Since Japan had invaded and occupied Manchuria in 1931 and left the League of Nations in 1933, it had pursued an increasingly aggressive foreign policy. Its imperial ambitions were directed at forming a “Greater East Asia Co-prosperity Sphere” — a euphemism for an empire modeled on the great European powers.
Japan gradually encroached on Chinese territory, and the incident on the Marco Polo Bridge in 1937 — where confusion over a missing Japanese soldier led to Japanese forces attacking the bridge — sparked an all-out war with China. The Chinese were riven with internal divisions, with a civil war between the Chinese Nationalists and the Chinese Communist Party leaving them too divided to successfully fight off the Japanese.
The Japanese occupation of China was savage, with indiscriminate reprisals carried out against Chinese civilians in revenge for partisan attacks. An estimated 20 million Chinese were killed during the course of the war.
The infamous Rape of Nanjing in December 1937, where hundreds of thousands of civilians were massacred and raped after Japan occupied the Chinese capital, sparked an outcry in the West. Britain, France, and the U.S. all sent aid to China, such as military supplies and the Flying Tigers, a U.S. volunteer fighter unit, and economic sanctions began to take their toll.
The Japanese turned to the Axis, signing the Tripartite Pact with Germany and Italy in September 1940. Its division from the Allied powers was complete.
But it was the Japanese invasion of French Indochina in 1941 that finally set the stage for Pearl Harbor. Though ostensibly “allowed” by German-occupied France to take control of the colony, it was too much for the United States. President Franklin Roosevelt instituted an oil embargo and froze all Japanese assets in the U.S. in order to pressure Japan to withdraw from its conquests. Britain followed suit as well.
This was a disaster for the Japanese economy, as it lost three quarters of its overseas trade and nearly 90% of its oil imports. To the Japanese, this left them with one option: knock the United States out of the Pacific with one massive blow and secure the oil and other resources it needed by occupying South East Asia.

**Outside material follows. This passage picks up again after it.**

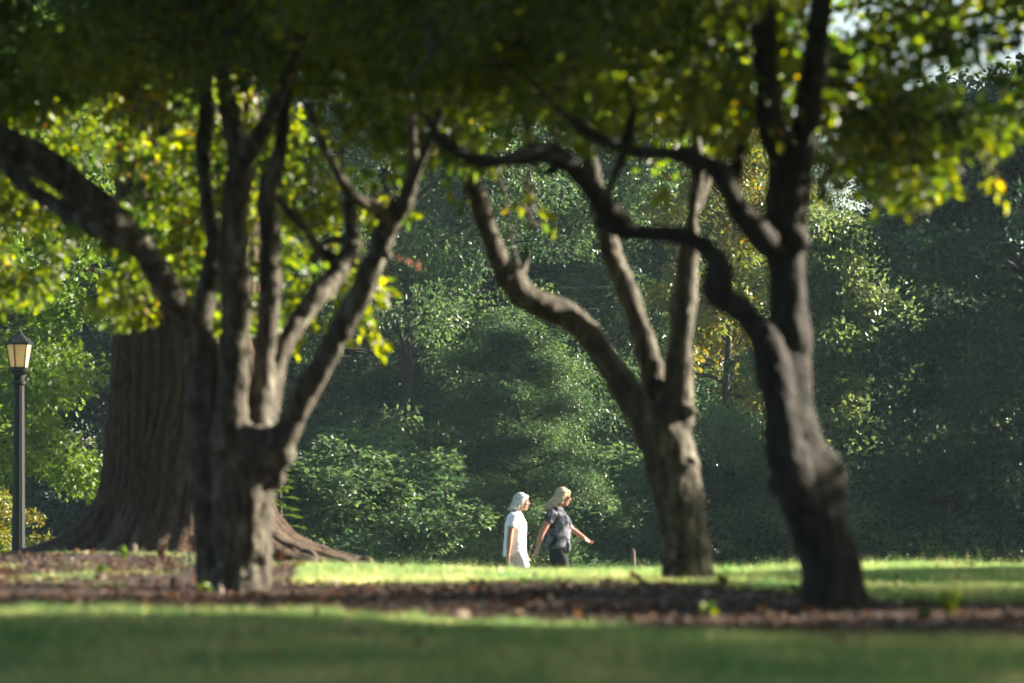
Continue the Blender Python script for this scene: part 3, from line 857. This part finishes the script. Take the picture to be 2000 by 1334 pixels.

After the devastation at Pearl Harbor, the Japanese enjoyed great success, invading and occupying Hong Kong, Singapore, Burma, the Philippines, Malaya, and New Guinea. But despite such great initial conquests, the Japanese had started a war they could not win.
The United States was the greatest industrial power on earth, the proverbial “sleeping giant.” With its full resources mobilized and larger population, the United States could simply out produce the Japanese in every kind of war material. In 1943 alone, the United States built over 85,000 aircraft, while the Japanese built only 16,000. In the numbers game, the Japanese were doomed.
Admiral Isoroku Yamamoto, the mastermind of the Pearl Harbor attack, said that in a naval war with the United States, “If I am told to fight regardless of the consequences, I shall run wild for the first six months or a year, but I have utterly no confidence for the second or third year.”
Considering the decisive Battle of Midway happened exactly six months after Pearl Harbor, where the Japanese lost four irreplaceable carriers and the tide of the war turned, Yamamoto was more prophetic than he might have wished.